Among the attention being paid to Seif al-Islam el-Qaddafi, the jet-setting second son of the embattled Libyan president, is the 2007 PhD dissertation he wrote at the London School of Economics entitled “The Role of Civil Society in the Democratisation of Global Governance Institutions: From ‘Soft Power’ to Collective Decision-Making?”

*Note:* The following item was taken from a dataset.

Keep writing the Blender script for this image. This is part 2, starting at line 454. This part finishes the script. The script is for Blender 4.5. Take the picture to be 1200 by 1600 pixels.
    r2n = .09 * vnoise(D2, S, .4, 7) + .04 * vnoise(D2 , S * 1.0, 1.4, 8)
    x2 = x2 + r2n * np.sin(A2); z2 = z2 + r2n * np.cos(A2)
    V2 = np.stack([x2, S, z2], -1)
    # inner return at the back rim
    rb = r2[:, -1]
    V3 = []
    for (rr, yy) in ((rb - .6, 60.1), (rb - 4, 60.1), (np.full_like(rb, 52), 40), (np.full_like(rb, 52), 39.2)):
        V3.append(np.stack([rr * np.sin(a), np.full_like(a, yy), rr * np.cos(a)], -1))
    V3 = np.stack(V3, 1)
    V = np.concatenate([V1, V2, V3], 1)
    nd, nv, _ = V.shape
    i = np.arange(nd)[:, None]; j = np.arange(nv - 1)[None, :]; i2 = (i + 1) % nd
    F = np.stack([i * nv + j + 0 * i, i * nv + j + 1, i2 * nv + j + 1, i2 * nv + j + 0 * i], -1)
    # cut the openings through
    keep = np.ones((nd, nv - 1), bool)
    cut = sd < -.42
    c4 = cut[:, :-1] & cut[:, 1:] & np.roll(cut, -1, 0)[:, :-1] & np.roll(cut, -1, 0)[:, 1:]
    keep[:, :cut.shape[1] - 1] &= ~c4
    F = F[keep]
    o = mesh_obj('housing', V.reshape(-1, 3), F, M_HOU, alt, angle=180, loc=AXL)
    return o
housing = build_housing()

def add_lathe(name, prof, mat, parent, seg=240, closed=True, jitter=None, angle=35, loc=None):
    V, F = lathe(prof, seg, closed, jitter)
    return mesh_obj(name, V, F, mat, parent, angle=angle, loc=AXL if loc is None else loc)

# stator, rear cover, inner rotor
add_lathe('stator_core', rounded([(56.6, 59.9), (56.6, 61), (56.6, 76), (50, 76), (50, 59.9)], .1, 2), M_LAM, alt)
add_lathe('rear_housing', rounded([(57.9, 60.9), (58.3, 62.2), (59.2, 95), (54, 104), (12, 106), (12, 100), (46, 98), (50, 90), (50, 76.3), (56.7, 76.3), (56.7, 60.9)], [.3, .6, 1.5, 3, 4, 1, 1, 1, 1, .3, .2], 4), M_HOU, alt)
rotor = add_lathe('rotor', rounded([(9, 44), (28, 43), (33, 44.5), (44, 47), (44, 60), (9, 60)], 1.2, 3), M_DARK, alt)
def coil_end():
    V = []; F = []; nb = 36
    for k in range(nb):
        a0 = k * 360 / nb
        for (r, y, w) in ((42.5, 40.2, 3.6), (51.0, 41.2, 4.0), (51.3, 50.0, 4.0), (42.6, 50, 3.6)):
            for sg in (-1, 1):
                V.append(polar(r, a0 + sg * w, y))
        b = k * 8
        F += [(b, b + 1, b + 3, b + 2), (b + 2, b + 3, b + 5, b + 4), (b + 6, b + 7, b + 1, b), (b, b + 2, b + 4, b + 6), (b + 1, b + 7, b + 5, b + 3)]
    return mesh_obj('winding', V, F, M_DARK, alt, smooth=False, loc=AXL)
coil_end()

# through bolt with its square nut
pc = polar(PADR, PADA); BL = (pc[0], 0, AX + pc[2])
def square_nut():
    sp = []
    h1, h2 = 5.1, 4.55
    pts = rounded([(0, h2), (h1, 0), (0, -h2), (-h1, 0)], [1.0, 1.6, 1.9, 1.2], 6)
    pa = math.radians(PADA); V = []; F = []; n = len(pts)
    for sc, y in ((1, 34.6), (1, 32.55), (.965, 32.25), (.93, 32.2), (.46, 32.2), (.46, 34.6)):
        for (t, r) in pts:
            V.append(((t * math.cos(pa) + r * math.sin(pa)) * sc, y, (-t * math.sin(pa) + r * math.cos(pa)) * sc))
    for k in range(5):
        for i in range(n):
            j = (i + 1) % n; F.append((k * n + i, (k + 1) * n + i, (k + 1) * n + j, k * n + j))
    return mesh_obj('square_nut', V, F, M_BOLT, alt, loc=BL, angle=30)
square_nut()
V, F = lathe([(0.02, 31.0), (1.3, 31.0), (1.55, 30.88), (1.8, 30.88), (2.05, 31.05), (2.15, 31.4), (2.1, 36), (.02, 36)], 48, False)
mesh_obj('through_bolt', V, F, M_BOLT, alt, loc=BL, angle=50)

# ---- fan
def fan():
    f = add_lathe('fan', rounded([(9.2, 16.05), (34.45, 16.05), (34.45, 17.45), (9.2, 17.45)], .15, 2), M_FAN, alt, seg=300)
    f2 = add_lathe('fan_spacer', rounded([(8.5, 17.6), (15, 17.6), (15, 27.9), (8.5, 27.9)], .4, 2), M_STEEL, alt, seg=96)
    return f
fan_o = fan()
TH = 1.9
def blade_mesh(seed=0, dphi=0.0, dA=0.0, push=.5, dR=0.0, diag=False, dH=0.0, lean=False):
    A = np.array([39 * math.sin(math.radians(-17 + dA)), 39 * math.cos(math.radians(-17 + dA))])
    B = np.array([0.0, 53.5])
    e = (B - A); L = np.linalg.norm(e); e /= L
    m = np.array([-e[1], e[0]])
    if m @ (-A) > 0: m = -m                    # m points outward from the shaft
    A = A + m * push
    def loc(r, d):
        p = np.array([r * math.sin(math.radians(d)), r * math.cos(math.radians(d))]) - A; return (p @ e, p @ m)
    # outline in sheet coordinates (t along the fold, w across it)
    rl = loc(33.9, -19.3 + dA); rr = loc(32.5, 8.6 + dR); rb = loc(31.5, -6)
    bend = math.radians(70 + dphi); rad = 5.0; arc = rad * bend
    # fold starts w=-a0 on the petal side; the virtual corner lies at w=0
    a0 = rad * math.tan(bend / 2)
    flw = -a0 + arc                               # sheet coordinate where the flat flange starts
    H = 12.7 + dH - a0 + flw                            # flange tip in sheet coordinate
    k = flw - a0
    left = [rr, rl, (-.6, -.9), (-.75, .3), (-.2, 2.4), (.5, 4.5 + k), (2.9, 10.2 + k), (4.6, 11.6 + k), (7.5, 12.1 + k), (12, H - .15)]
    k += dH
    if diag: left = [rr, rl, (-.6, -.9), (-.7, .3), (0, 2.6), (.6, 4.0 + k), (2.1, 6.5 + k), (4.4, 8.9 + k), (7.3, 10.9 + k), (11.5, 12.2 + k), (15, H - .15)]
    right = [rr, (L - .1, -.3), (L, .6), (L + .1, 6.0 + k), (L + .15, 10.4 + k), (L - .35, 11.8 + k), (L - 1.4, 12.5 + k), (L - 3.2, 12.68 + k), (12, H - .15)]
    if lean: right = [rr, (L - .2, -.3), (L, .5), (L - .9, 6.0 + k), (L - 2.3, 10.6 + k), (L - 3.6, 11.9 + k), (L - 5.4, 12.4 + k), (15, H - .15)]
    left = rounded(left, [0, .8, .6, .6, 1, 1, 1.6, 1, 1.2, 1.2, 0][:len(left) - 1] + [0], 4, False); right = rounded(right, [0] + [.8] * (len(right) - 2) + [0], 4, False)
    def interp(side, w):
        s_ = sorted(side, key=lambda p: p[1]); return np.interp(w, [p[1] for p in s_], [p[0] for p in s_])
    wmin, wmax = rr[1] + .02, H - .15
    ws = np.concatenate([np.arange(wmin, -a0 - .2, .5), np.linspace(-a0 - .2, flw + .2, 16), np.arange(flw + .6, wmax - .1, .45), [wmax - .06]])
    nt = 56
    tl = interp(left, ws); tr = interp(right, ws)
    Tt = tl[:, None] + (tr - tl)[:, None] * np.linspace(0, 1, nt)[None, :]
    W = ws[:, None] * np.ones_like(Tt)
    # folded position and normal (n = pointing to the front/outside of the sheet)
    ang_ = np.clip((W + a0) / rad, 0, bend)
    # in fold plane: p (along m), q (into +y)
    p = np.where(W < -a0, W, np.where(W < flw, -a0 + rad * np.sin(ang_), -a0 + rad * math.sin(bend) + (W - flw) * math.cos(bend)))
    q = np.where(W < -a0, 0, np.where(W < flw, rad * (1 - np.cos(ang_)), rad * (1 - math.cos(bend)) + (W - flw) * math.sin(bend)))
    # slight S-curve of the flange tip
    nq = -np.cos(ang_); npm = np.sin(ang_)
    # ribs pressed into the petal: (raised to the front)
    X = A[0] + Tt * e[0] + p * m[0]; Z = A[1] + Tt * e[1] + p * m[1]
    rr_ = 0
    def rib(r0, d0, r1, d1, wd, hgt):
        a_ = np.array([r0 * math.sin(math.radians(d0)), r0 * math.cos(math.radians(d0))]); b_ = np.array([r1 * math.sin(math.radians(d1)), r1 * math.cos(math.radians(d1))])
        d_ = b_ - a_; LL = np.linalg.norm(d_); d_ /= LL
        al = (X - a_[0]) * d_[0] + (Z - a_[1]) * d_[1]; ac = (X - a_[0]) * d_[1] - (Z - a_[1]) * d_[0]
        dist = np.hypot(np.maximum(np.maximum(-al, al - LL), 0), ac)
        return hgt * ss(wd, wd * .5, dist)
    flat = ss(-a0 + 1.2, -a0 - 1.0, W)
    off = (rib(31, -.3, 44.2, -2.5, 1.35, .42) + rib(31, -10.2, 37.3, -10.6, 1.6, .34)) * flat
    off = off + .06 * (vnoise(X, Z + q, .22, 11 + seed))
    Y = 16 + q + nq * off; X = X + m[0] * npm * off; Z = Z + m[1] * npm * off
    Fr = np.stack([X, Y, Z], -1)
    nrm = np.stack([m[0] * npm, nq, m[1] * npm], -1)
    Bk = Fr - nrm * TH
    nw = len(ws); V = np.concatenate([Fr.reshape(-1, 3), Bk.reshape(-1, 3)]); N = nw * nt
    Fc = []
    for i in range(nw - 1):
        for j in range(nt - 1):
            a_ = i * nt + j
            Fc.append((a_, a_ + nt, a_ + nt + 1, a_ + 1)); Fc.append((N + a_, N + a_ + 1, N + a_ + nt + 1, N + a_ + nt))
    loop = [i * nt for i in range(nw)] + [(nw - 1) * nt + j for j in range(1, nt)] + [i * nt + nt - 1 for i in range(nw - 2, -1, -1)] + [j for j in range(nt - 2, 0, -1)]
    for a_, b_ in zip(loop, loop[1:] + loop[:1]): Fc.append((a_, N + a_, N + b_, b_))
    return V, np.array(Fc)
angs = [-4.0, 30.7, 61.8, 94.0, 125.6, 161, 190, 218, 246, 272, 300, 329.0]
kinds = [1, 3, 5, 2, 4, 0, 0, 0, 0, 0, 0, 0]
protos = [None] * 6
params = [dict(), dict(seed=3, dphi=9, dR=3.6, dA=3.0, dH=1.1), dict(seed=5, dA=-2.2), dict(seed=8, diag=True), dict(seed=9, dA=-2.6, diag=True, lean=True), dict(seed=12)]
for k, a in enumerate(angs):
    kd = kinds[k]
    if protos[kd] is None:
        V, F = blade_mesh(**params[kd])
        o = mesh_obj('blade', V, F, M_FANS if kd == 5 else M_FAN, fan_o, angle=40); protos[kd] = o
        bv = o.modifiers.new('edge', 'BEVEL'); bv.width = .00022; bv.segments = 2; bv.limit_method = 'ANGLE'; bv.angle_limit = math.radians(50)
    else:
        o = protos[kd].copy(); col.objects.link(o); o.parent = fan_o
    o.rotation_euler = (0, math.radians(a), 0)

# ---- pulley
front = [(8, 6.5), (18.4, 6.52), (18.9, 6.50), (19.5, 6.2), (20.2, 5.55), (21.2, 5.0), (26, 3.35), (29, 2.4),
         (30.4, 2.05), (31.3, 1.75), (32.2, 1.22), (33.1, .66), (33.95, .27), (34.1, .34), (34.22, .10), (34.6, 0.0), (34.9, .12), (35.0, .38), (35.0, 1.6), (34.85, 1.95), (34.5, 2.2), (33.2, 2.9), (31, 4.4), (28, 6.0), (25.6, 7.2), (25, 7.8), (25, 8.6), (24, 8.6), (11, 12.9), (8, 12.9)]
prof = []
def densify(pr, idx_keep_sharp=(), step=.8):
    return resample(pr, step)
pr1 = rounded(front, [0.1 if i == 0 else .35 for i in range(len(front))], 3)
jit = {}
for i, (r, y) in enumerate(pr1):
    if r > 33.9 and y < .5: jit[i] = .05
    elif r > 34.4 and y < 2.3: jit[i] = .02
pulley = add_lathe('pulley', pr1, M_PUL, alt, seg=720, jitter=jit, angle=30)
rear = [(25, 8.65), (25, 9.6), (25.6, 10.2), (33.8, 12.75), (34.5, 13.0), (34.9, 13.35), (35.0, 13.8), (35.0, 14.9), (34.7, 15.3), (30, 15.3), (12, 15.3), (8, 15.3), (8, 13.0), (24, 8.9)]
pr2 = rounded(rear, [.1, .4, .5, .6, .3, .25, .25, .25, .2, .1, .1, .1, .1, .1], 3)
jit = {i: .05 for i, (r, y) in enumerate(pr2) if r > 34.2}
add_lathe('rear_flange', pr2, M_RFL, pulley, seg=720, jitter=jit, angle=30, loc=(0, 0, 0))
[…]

It is chilling to read through Seif’s 429-page thesis, exploring “the problem of how to create more just and democratic global governing institutions,” as citizens are being killed in Libya’s streets. “The thesis defends the argument that inclusion of elected representatives of non-governmental organisations (NGOs) in tripartite decision-making structures could potentially create a more democratic global governing system,” writes Seif in the abstract. He continues:  “Drawing on the works of David Hume, John Rawls and Ned McClennen, it elaborates significant self-interested and moral motives that prompt individuals to seek cooperation on fair terms if they expect others to do so. Secondly, it supports a theory of global justice, rejecting the limits of Rawls’s view of international justice based on what he calls ‘peoples’ rather than persons. Thirdly, the thesis adopts and applies David Held’s eight cosmopolitan principles to support the concept and specific structures of ‘Collective Management’. “

If that were not enough, Kansas State University History Professor David R. Stone has unearthed evidence that Seif may have plagiarized parts of his dissertation. Writes Stone: “I spent an hour on Google and found big chunks of plagiarized material, evidently not caught by the academics whom Saif thanks in his dissertation: Nancy Cartwright, David Held, Alex Voorhoeve, and Joseph Nye. Compared to turning combat aircraft on crowds of civilians, cutting corners on your dissertation is small beer. But it does raise important questions about what happens to scholarly standards when big piles of money are involved.” (LSE reportedly received a million dollar donation from the Qaddafis.)

To read his dissertation: Dissertation.pdf

UPDATE: On March 3, Howard Davies, the head of the London School of Economics resigned over the Qaddafi scandal.